## WHAT YOU SHOULD DO
Which lines in the material below contain the word "that"? Copy each of them.

— start —

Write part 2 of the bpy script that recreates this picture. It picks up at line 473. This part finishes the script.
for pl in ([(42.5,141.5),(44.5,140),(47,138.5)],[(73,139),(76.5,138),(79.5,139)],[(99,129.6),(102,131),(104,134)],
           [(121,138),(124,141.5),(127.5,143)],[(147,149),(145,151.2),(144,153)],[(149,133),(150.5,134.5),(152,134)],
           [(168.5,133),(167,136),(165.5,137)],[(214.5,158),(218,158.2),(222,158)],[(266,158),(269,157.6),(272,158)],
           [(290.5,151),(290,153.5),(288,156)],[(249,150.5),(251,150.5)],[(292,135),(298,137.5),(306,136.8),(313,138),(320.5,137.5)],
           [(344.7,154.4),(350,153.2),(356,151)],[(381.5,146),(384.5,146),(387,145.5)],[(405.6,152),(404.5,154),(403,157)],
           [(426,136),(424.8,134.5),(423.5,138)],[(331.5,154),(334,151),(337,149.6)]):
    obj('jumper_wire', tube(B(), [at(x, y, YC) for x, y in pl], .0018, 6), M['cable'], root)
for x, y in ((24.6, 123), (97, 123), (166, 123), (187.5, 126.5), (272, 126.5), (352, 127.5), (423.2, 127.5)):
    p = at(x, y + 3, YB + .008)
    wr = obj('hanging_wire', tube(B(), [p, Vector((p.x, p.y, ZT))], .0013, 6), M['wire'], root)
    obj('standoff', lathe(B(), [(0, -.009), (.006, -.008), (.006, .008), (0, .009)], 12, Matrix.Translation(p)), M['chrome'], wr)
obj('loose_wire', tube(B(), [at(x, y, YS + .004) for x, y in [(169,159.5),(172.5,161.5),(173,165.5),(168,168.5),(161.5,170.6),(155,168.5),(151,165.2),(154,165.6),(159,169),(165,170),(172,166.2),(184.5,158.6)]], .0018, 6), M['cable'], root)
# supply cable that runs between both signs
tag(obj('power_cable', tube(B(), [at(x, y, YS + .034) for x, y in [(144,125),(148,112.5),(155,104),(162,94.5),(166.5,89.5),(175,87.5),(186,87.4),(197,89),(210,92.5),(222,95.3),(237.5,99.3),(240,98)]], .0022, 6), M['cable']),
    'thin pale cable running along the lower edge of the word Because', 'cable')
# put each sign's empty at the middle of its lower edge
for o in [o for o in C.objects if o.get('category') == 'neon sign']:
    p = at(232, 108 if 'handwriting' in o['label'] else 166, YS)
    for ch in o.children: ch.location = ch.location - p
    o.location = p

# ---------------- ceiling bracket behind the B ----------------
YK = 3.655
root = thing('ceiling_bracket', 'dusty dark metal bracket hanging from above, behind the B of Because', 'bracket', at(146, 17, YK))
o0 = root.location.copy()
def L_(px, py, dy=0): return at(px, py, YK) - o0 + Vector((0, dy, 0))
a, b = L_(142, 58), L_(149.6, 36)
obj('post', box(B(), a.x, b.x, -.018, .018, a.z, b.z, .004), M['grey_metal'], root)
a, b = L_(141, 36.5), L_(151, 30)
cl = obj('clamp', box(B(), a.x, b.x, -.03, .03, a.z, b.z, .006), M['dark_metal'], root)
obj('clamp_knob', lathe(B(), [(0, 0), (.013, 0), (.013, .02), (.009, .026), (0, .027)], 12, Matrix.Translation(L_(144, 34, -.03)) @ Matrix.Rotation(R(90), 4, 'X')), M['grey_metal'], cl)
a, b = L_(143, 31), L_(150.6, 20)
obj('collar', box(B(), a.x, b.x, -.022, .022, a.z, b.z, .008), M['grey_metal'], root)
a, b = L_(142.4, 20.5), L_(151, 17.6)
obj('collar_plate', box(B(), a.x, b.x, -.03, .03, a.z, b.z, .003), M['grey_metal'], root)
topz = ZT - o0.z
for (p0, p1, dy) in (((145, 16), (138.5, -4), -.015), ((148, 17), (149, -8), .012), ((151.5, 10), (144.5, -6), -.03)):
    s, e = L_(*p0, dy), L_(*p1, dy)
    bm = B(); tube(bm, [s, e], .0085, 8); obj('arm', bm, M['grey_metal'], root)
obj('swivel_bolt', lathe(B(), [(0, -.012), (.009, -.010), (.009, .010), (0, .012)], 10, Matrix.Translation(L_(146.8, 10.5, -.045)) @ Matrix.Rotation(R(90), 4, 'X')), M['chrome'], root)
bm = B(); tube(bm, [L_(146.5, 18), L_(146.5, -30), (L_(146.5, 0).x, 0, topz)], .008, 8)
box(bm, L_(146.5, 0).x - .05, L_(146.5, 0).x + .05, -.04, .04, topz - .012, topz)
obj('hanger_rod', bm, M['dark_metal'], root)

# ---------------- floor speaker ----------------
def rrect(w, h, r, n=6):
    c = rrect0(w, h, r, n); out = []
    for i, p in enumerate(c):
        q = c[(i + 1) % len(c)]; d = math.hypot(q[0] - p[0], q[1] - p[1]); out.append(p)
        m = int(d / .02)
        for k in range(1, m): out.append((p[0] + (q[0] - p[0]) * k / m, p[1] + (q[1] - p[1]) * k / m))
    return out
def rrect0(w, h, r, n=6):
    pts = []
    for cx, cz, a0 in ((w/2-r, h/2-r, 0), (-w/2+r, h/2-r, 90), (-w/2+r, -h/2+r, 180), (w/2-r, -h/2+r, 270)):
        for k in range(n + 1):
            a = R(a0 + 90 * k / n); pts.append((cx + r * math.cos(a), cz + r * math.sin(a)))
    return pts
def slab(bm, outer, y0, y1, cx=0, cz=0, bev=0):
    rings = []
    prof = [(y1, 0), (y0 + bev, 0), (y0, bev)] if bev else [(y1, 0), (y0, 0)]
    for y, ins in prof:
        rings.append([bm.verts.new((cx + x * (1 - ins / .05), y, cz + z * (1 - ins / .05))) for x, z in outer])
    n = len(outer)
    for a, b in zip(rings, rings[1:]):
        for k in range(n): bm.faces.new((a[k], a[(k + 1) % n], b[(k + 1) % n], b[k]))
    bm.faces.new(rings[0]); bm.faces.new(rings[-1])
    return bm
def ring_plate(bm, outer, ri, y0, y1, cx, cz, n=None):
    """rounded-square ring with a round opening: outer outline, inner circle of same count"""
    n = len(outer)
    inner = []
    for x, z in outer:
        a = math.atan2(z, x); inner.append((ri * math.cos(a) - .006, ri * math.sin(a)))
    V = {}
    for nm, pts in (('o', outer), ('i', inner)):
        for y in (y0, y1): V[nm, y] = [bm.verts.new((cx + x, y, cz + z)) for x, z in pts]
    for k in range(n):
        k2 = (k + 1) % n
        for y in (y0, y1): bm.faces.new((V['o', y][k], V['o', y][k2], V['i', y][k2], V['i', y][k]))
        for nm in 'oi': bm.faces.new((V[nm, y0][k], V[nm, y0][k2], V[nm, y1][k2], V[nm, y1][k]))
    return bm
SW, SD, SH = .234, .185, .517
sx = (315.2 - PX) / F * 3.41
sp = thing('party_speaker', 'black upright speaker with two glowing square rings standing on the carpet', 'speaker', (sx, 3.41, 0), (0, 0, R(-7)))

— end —

## FINAL ANSWER
Write part 2 of the bpy script that recreates this picture. It picks up at line 473. This part finishes the script.
# supply cable that runs between both signs